「法律があるのに政府はなぜガソリン減税をしないのか」
一方、ほかのエコノミストたちからは「トリガー条項」の発動を求める意見が目立った。「トリガー条項」とは租税特別措置法第89条に基づき、「レギュラーガソリン1リットルあたりの価格が3か月連続して160円を超えた場合、ガソリン税の上乗せ分(旧暫定税率)25.1円の課税を停止し、その分だけ価格を下げる」というものだ。
J‐CASTニュース会社ウォッチでも、「えっ! 急騰中のガソリン価格を安くできる? エコノミストが指摘する『とっておきのカード』を政府が切らないワケ」(11月5日付)で取り上げた。
その中でも指摘しているが、岸田文雄政権は「トリガー条項を発動すると、ガソリンの買い控えの動きが加速し、返って経済が混乱する」として発動しない方針なのだ。
しかし、エコノミストのあいだでは、補助金よりもガソリンの減税のほうが効果ははるかに大きいという見方が強い。ヤフーニュースのヤフコメ欄には、こんな意見が相次いでいる。
エコノミストで経済評論家の門倉貴史氏は、
「ガソリン価格の高騰は実質的に増税しているのと同じで、家計の可処分所得を目減りさせてしまう。ガソリン価格の高騰が続く間はガソリン税の暫定税率分(1リットル当たり25.1円)を一時停止にして、実質的に減税し、家計の可処分所得を下支えるべきではないか。
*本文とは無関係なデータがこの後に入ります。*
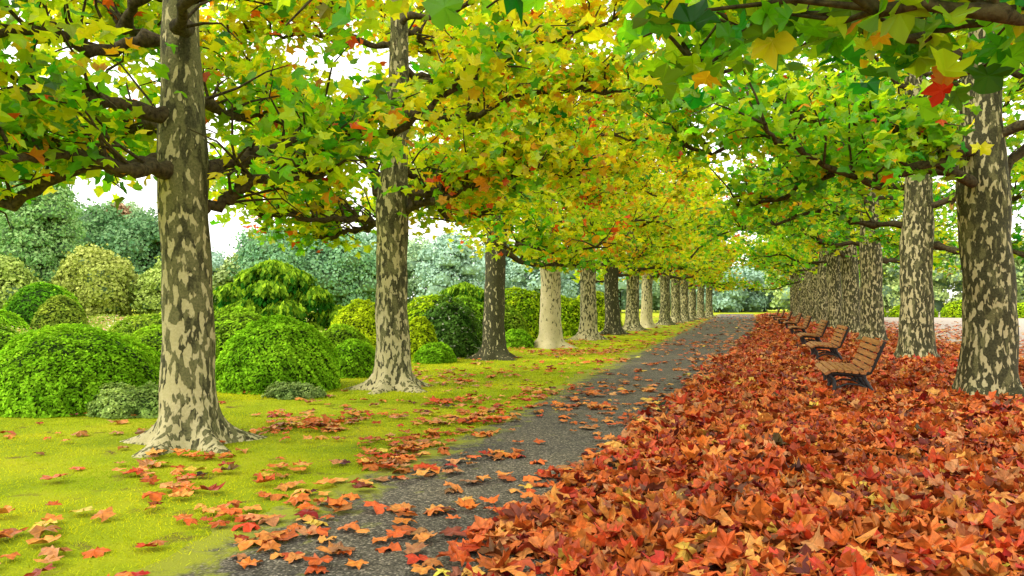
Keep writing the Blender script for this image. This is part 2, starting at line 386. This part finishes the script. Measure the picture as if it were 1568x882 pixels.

ガソリン税の暫定税率分を一時停止にすれば、1か月あたり約1000億円の税収減となる。仮に3か月間、一時停止とすれば約3000億円の税収減となる。ただ、2兆円もの財源を使って(緩い所得制限で)0?18歳の子どものいる世帯に10万円相当を給付するよりは、経済対策としての費用対効果ははるかに大きい」
と指摘した。
ソニーフィナンシャルグループのシニアエコノミスト、渡辺浩志氏も、
「これ(補助金)でガソリン価格が5円下がるわけではなく、効果は不透明です。ガソリンスタンドの減少で価格競争が不活発となったため、最近のガソリンは値上がりしやすく、値下がりしにくくなっています。政府の補助金は元売りや小売り業者の懐に入ってしまい、恩恵が消費者に届かない恐れがあります。
25.1円の上乗せ課税を停止するトリガー条項の発動のほうがわかりやすい策ですが、政府はこれを行わない方針。理由に『ガソリンの買い控えと反動による流通の混乱、国・地方の財政への多大な影響』を挙げています。しかし、クルマ社会の地方や灯油消費量が増える寒冷地の一般家庭はすでに困窮しており、即効性と透明性のある確実な対策を切望しています」
と、やはり「ガソリン減税」を求めたのだった。